Question

Suppose that a family has exactly n children (n ≥ 2). Assume that the probability that any child will be a girl is 1/2 and that all births are independent. Given that the family has at least one girl, determine the probability that the family has at least one boy.

Short answer

The required probability is

\(P\left( {B \ge 1\left| {G \ge 1} \right.} \right) = \frac{{1 - {\textstyle{1 \over {{2^{n - 1}}}}}}}{{1 - {\textstyle{1 \over {{2^n}}}}}}\).

Step-by-step solution

Given information

The family has exactly n children

The probability of any child being a girl\(P\left( G \right) = \frac{1}{2}\)

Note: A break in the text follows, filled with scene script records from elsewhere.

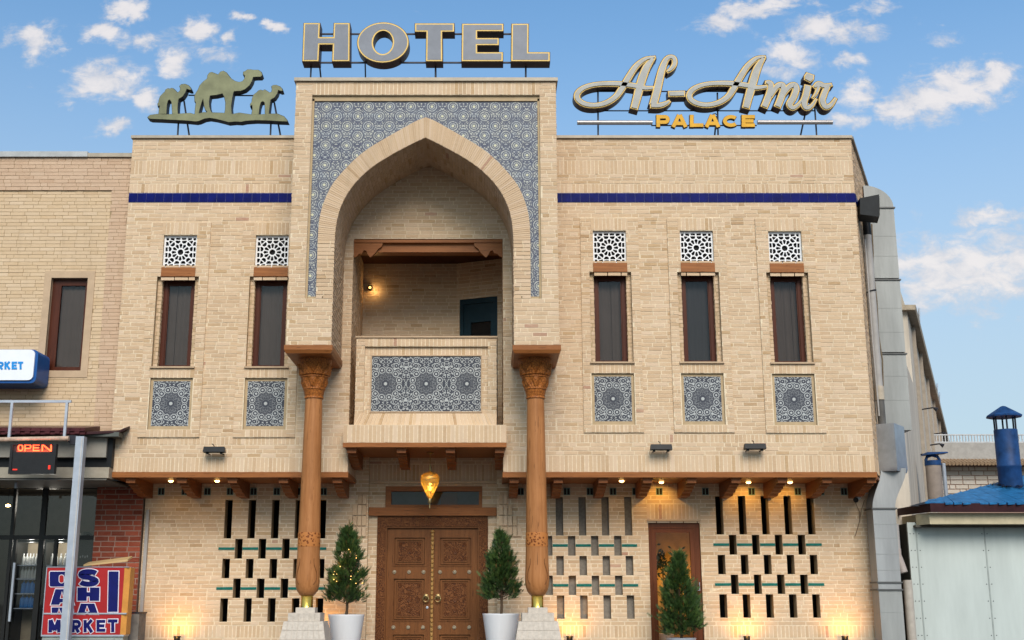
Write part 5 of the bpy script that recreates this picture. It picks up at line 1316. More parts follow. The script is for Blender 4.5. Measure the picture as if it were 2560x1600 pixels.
for (px, py, w), lab in zip(downs, dl):
    x = X_(px, py, .6); y = .6 if w < 10 else .85
    t = thing('downlight', lab, 'downlight', (x, y, 3.81), 'recessed downlights in the soffit')
    b = MB(); b.lathe([(.052, -.006), (.052, .01), (.036, .01), (.036, -.004)], (x, y, 3.805), 18); b.build('trim_ring', [BRASS_D], t)
    b = MB(); b.lathe([(.048, -.006), (.042, -.022), (.025, -.034), (.001, -.038)][::-1], (x, y, 3.805), 16, caps=False); b.build('lens', [EMIT_S], t)
    spot('beam', (x, y, 3.75), (x, 1.25, 3.3) if w > 10 else (x, y + .35, 3), w * .55, 115, t, color=(1, .54, .10), size=.02)
# bar floodlights on the facade
def floodlight(px, py, lab):
    x, z = at(px, py, -.15)
    t = thing('floodlight', lab, 'floodlight', (x, -.02, z), 'bar floodlights on the facade')
    b = MB(); b.hexa([(x - .2, -.25, z - .05), (x + .2, -.25, z - .05), (x + .19, -.23, z + .045), (x - .19, -.23, z + .045), (x - .2, -.12, z - .06), (x + .2, -.12, z - .06), (x + .19, -.12, z + .03), (x - .19, -.12, z + .03)]); b.build('lamp_body', [BLACK], t)
    b = MB(); [b.box(x + s * .13 - .022, x + s * .13 + .022, -.2, -.14, z - .085, z - .055) for s in (-1, 1)]; b.tube([(x, -.14, z + .02), (x - .02, -.19, z + .085), (x - .05, -.2, z + .10)], .008, 6); [b.tube([(x + s * .13, -.17, z - .07), (x + s * .13, .0, z - .07)], .012, 6) for s in (-1, 1)]; b.build('bracket', [BLACK], t)
floodlight(537, 1124, 'black bar floodlight on the left wing below the tile panels'); floodlight(1652, 1118, 'black bar floodlight on the right wing, nearer the portal'); floodlight(1886, 1116, 'black bar floodlight on the right wing, nearer the duct')
# loggia wall lamp
lx, lz = at(925, 719, 1.8)
t = thing('wall_lamp', 'small round glowing wall lamp in the loggia corner', 'wall lamp', (lx, 1.89, lz))
b = MB(); ydisc(b, lx, 1.88, lz, [(.045, 0), (.06, -.03), (.058, -.09), (.045, -.11), (.03, -.11), (.028, -.09)]); b.build('housing', [BLACK], t)
b = MB(); ydisc(b, lx, 1.80, lz, [(.026, 0), (.02, -.012), (.001, -.014)]); b.build('bulb', [EMIT_F], t)
point('glow', (lx + .09, 1.78, lz - .05), 1.3, t)
# lantern
LXX, LYY = X_(1075, 1199, .45), .45
t = thing('lantern', 'teardrop brass lantern glowing above the carved door', 'lantern', (LXX, LYY, 4.32))
b = MB(); b.lathe([(.07, 4.318), (.068, 4.30), (.03, 4.285), (.012, 4.27)], (LXX, LYY, 0), 18); b.build('ceiling_rose', [BRASS_D], t, auto=40)
b = MB()
for i in range(7):
    z = 4.265 - i * .028; r_ = .012
    pts = [(LXX + (r_ * math.cos(a) if i % 2 else 0), LYY + (0 if i % 2 else r_ * math.cos(a)), z + .02 * math.sin(a)) for a in [2 * PI * k / 10 for k in range(11)]]
    b.tube(pts, .0035, 5)
b.build('chain', [BRASS_D], t)
b = MB(); b.lathe([(.012, 4.085), (.022, 4.075), (.018, 4.05), (.026, 4.03), (.022, 3.965), (.045, 3.945)], (LXX, LYY, 0), 18); b.build('neck', [BRASS_D], t, auto=40)
zc = [(.045, 3.945), (.11, 3.925), (.155, 3.89), (.176, 3.845), (.178, 3.80), (.165, 3.745), (.14, 3.68), (.105, 3.60), (.07, 3.525), (.036, 3.46), (.03, 3.452)]
b = MB(); b.lathe(zc, (LXX, LYY, 0), 32, caps=False); b.build('shade', [LANT], t, smooth=True)
b = MB(); b.lathe([(.03, 3.452), (.034, 3.445), (.034, 3.39), (.03, 3.37), (.012, 3.36), (.008, 3.30), (.012, 3.29), (.003, 3.26)], (LXX, LYY, 0), 16); b.build('finial', [BRASS_D], t, auto=40)
b = MB(); b.lathe([(.004, 3.60), (.035, 3.63), (.045, 3.67), (.03, 3.72), (.012, 3.74)], (LXX, LYY, 0), 12); b.build('bulb', [simple('lantern_bulb', (.9, .7, .4), .5, emit=(1, .66, .22), es=22)], t, smooth=True)
point('glow', (LXX, LYY, 3.62), 1.6, t, size=.03)
point('room_glow', ((GD[0] + GD[1]) / 2 + .25, LY + 1.1, 1.9), 16, HOTEL, (1, .56, .14), .1)

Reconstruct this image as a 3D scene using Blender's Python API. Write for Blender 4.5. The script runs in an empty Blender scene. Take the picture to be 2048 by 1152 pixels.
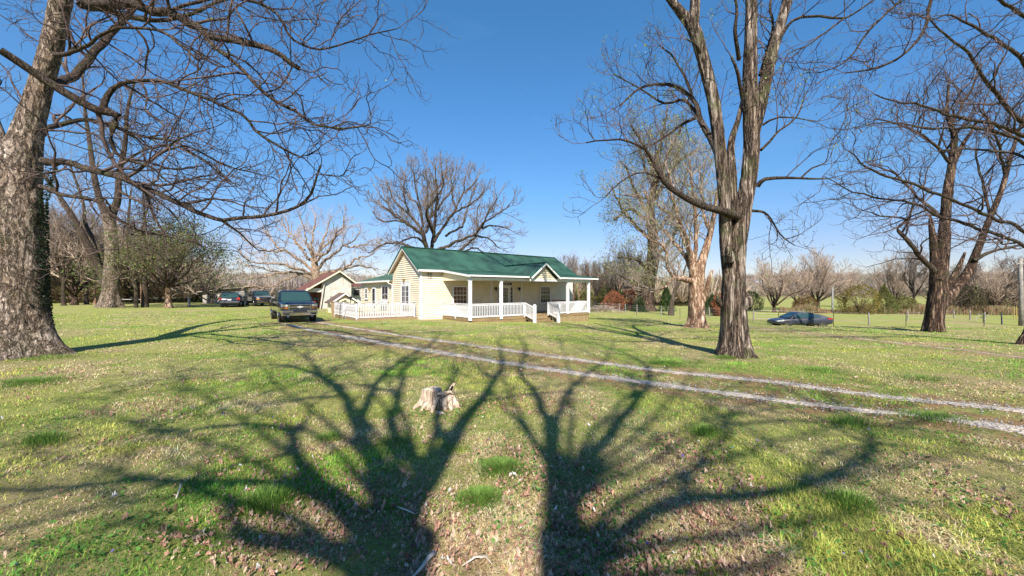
import bpy, bmesh, math, random
import numpy as np
from mathutils import Vector, Matrix
R = math.radians
SC = bpy.context.scene
COL = SC.collection

# ------------------------------------------------------------------ camera, sky, sun, exposure
EYE = 1.6
cam_d = bpy.data.cameras.new('camera')
cam = bpy.data.objects.new('camera', cam_d); COL.objects.link(cam)
cam.location = (0, 0, EYE); cam.rotation_euler = (R(90), 0, 0)
cam_d.sensor_width = 36.0; cam_d.lens = 36.0 * 760 / 2048
cam_d.shift_y = 5.0 / 2048
cam_d.clip_start = 0.05; cam_d.clip_end = 3000
SC.camera = cam

SUN_EL, SUN_AZ = 42.0, 182.6          # azimuth clockwise from +Y seen from above would be 180 = behind the camera
SX, SY, SZ = 0.045 * math.cos(R(SUN_EL)), -0.999 * math.cos(R(SUN_EL)), math.sin(R(SUN_EL))
world = bpy.data.worlds.new('World'); SC.world = world; world.use_nodes = True
wn = world.node_tree.nodes; wl = world.node_tree.links; wn.clear()
wo = wn.new('ShaderNodeOutputWorld'); wb = wn.new('ShaderNodeBackground'); sky = wn.new('ShaderNodeTexSky')
sky.sky_type = 'NISHITA'; sky.sun_disc = False
sky.sun_elevation = R(SUN_EL); sky.sun_rotation = R(177.4)
sky.air_density = 1.15; sky.dust_density = 0.0; sky.ozone_density = 3.0; sky.altitude = 200
wb.inputs['Strength'].default_value = 0.12
tint = wn.new('ShaderNodeMix'); tint.data_type = 'RGBA'; tint.blend_type = 'MULTIPLY'; tint.inputs['Factor'].default_value = 1
wtc = wn.new('ShaderNodeTexCoord'); wsp = wn.new('ShaderNodeSeparateXYZ'); wl.new(wtc.outputs['Generated'], wsp.inputs[0])
wrp = wn.new('ShaderNodeValToRGB'); wl.new(wsp.outputs['Z'], wrp.inputs['Fac'])     # clear spring air: deeper overhead, paling gently to the horizon
we = wrp.color_ramp.elements; we[0].position = 0.0; we[0].color = (.38, .36, .44, 1); we[1].position = .60; we[1].color = (.27, .54, .68, 1)
for p_, c_ in ((.10, (.36, .37, .48)), (.25, (.30, .46, .58)), (.40, (.28, .50, .65))):
    q_ = we.new(p_); q_.color = (*c_, 1)
wl.new(wrp.outputs['Color'], tint.inputs['B'])
# the faintest streaks of high cirrus
wmp = wn.new('ShaderNodeMapping'); wmp.inputs['Scale'].default_value = (1.2, 1.2, 4.0); wl.new(wtc.outputs['Generated'], wmp.inputs['Vector'])
wnz = wn.new('ShaderNodeTexNoise'); wnz.inputs['Scale'].default_value = 2.6; wnz.inputs['Detail'].default_value = 9; wnz.inputs['Roughness'].default_value = .62; wnz.inputs['Distortion'].default_value = .6
wl.new(wmp.outputs['Vector'], wnz.inputs['Vector'])
wcr = wn.new('ShaderNodeMapRange'); wcr.inputs['From Min'].default_value = .56; wcr.inputs['From Max'].default_value = .80; wcr.inputs['To Max'].default_value = .06; wl.new(wnz.outputs['Fac'], wcr.inputs['Value'])
wcm = wn.new('ShaderNodeMix'); wcm.data_type = 'RGBA'; wl.new(wcr.outputs['Result'], wcm.inputs['Factor']); wl.new(sky.outputs[0], wcm.inputs['A']); wcm.inputs['B'].default_value = (7.5, 7.2, 7.2, 1)
wl.new(wcm.outputs['Result'], tint.inputs['A']); wl.new(tint.outputs['Result'], wb.inputs['Color']); wl.new(wb.outputs[0], wo.inputs['Surface'])
sd = bpy.data.lights.new('sun', 'SUN'); sd.energy = 4.6; sd.angle = R(0.55); sd.color = (1.0, 0.94, 0.84)
sun = bpy.data.objects.new('sun', sd); COL.objects.link(sun)
sun.rotation_euler = Vector((-SX, -SY, -SZ)).to_track_quat('-Z', 'Y').to_euler()
SC.view_settings.view_transform = 'Standard'; SC.view_settings.look = 'None'
SC.view_settings.exposure = 1.20; SC.view_settings.gamma = 1.0
SC.view_settings.use_curve_mapping = False
SC.cycles.max_bounces = 5; SC.cycles.diffuse_bounces = 3; SC.cycles.glossy_bounces = 2
SC.cycles.transparent_max_bounces = 6; SC.cycles.transmission_bounces = 3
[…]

All births are independent events

The family has at least one girl

compute the probability

The probability that the family has at least one boy given that it has atleast one girl is given by

\(1 - probability\,of\,having\,no\,boys\)

It is denoted by,

\(P\left( {B \ge 1\left| {G \ge 1} \right.} \right) = 1 - P\left( {B = 0\left| {G \ge 1} \right.} \right)\)

Now,

\(\begin{aligned}{}P\left( {G \ge 1} \right) = 1 - P\left( {G = 0} \right)\\ = 1 - \frac{1}{{{2^n}}}\end{aligned}\)

Therefore,

\(\begin{aligned}{}1 - P\left( {B = 0\left| {G \ge 1} \right.} \right)& = 1 - \frac{{P\left( {B = 0\left| {G \ge 1} \right.} \right)P\left( {G \ge 1} \right)}}{{P\left( {G \ge 1} \right)}}\\& = 1 - \frac{{P\left( {B = 0 \cap G \ge 1} \right)}}{{P\left( {G \ge 1} \right)}}\\ &= 1 - \frac{{{\textstyle{1 \over {{2^n}}}}}}{{1 - {\textstyle{1 \over {{2^n}}}}}}\\ &= \frac{{1 - {\textstyle{1 \over {{2^{n - 1}}}}}}}{{1 - {\textstyle{1 \over {{2^n}}}}}}\end{aligned}\)

The required probability is

\(P\left( {B \ge 1\left| {G \ge 1} \right.} \right) = \frac{{1 - {\textstyle{1 \over {{2^{n - 1}}}}}}}{{1 - {\textstyle{1 \over {{2^n}}}}}}\).